İNNÂ LİLLÂH...
“innâ lillah’i ve innâ ileyHi râciûn.” (2/156.)
Âyet, 153’ten itibaren okunursa, iman edenlerden söz edildiği görülür. Onların başına bir musîbet (kötülük değil; felâket, belâ, dert, sıkıntı, vb.) geldiğinde, “innâ lillah’i ve innâ ileyHi râciûn.” derler.
Ne demek isterler?!.
1. Allah’tan geldik, Allah’a döneceğiz.
2. Biz Allah’a aidiz, yine O’na döneceğiz.
3. Biz Allah içiniz, dönüşümüz de O’na. = Biz Allah için varız, dönüşümüz de O’na olacak.
4. Biz Allah’ın kullarıyız, O’na döneceğiz.
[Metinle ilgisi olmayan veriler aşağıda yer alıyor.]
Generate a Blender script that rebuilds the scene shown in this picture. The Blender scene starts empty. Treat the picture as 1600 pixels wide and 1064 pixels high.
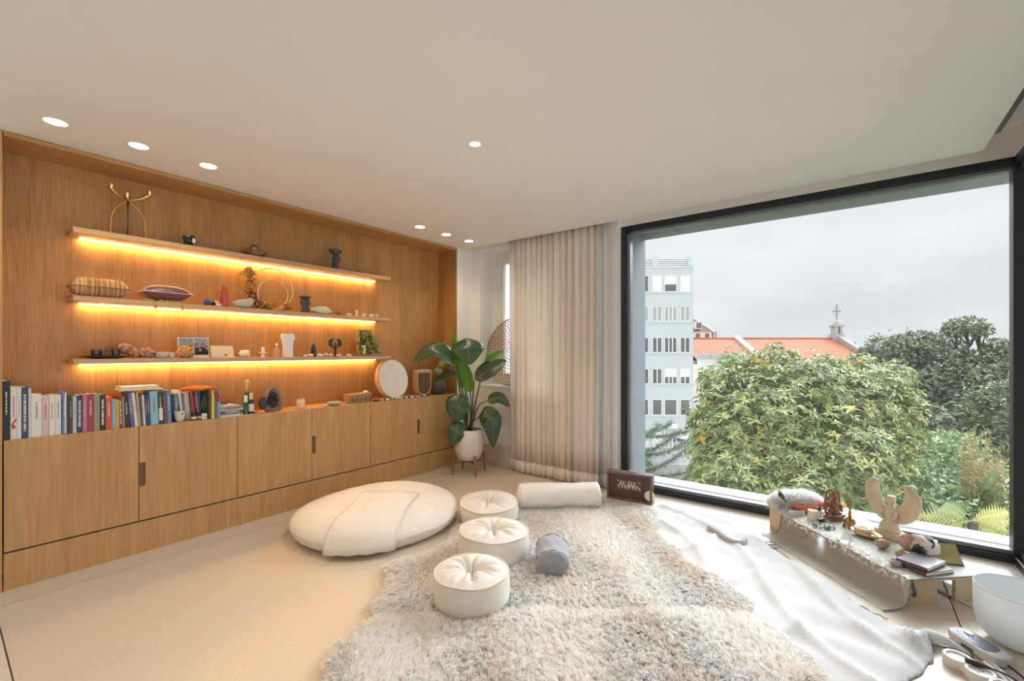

Bu dört anlamın hangisi doğru?!.
Li, harf-i ceri, için anlamı verir. Bu yemek, kimin için?’deki için gibi. İnsanlara tanıklık/şâhitlik yapmanız için (li-tekûnû) sizi “vasat” bir ümmet yaptık. (2/143.)’daki li = için gibi...
İçin (= li), hem sebep/neden, hem de gaye/amaç bildirir. Bizi yoktan yaratan/var eden Allah, bizi öyle ya da böyle Kendine (= ileyHi) çekiyor!. (= ileyHi'deki Hi, Hüve/O; ilâ harf-i ceri Hüve’yi Hi, kesra yapmış.) Belki de Allah, Allah-u A’lem, kimimizi yine/yeniden yok (mahv, helâk) edecek; kimimizin varlığını da devam ettirecek. Belki de, Allah-u A’lem, Allah, kimimize azabıyla-gazabıyla ve kahrıyla; kimimize de lütfu-keremi ve merhametiyle muamele edecek. O, hem Rahmân, Rahîm ve Kerîm; hem de Kahhâr, Cebbâr ve Azîz-ün(in)tikâm’dır.
O’nun Rahmeti de gadabı/gazabı, azabı da aslâ tesadüfî ve keyfî değildir; ama “Rahmeti, gadabını/gazabını geçmiştir.” (Kutsî Hadis) Yine de O’nun gadabına/gazabına dönmemek için dikkatli (= taqvâlı) olmamız gerekiyor.
Kaçış yok, herkes O’na dönecek, dönecek de, O’ndaki hangi hâle (= sıfata, fiile) dönecek?!.